In particular, the stories that deal with ‘70s-era race relations fall victim to confused storytelling. On the one hand, you have Patty fighting to convince Doug to take the Black Panthers’ viewpoints more seriously and recognize them as the forefront of the civil rights movement — even as she fails to ask a single actual black person what they think of that assessment. (She does get called out on this oversight by a black co-worker, but it’s a passing courtesy mention more than anything else.)
On the other hand, you have Denise (Betty Gabriel), a new black researcher in the newsroom who feels lucky to have landed her job and just wants to get her work done. Initially, Denise begs off when Patty tries to recruit her for the lawsuit. So Patty gets the News of the Week women’s black ACLU lawyer, Eleanor — as in the very real DC representative Eleanor Holmes Norton, played warmly by Joy Bryant — to tell Denise that her seemingly well-off white coworkers are trapped in a box, just like Eleanor and Denise. Their cause, she tells Denise, is the same.
And lo, Denise joins the lawsuit, and both Patty and the show skip off to their next task within seconds.

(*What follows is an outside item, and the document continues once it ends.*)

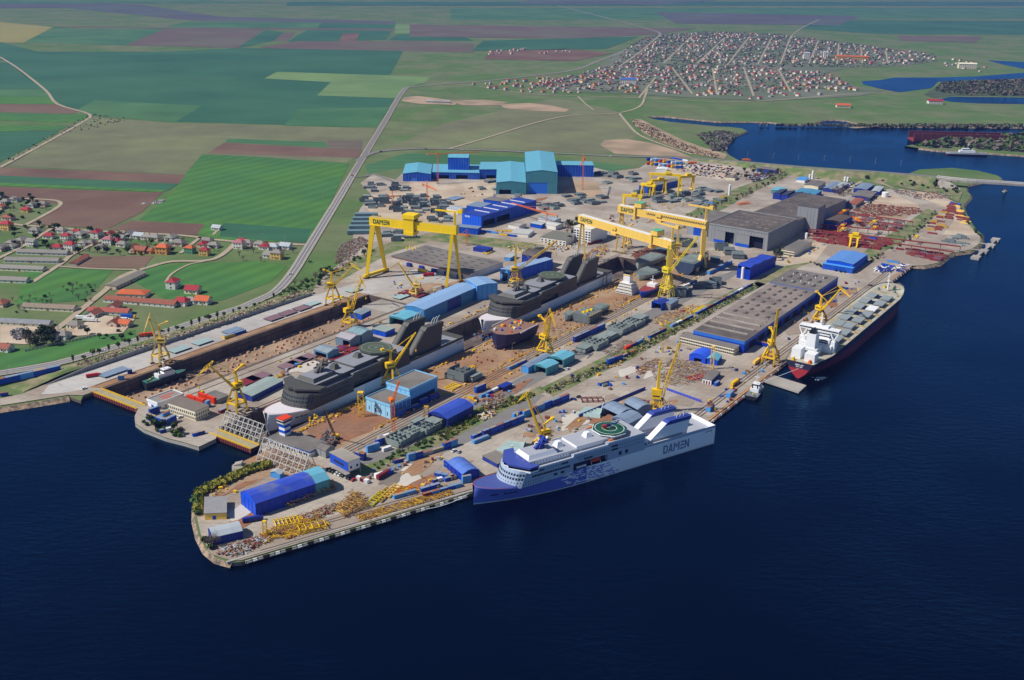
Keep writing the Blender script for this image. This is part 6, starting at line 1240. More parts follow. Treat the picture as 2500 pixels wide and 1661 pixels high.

This ... doesn’t seem fair. As one of the very few black women working at News of the Week, Denise must overcome many more obstacles than her white coworkers. Even if “we’re fighting the same fight” might’ve been the argument Patty needed to make in 1970, talking about Denise’s struggles within the context of Patty triumphantly getting Denise on her side is pretty indicative of Good Girls Revolt’s priorities.
The show is certainly aware of the the day’s politics, and the fact that they can’t be ignored, but half-assing its treatment of some of the era’s biggest social issues makes it obvious that Good Girls Revolt hasn’t put as much thought into them as it has with the everyday ups and downs of its main characters.
Like its heroines, Good Girls Revolt wants to be bold, but is a little too hesitant to do it
As the News of the Week women inch their way toward upending the status quo, so does the show. Patty and Cindy spend several episodes recruiting women to the cause; nothing beyond that happens until the very last third of the season.
Even if this glacial pace has become fairly standard for streaming series that debut entire seasons at once, Good Girls Revolt’s leisurely stroll is deeply frustrating. A secret gender discrimination lawsuit is a fantastic, exciting premise. So why does it feel so scared to actually, you know, revolt?
As a whole, Good Girls Revolt mostly seems impressed with itself for its commitment to being a period piece (to its credit, it frequently looks gorgeous) and daring to Go There, even if it never truly does. The reason it falls short is that it never really figures out how to treat its various storylines as interconnected arcs; instead, they’re all scattered parts of a bigger picture that never quite comes into focus.
The first season of Good Girls Revolt is now available to stream on Amazon.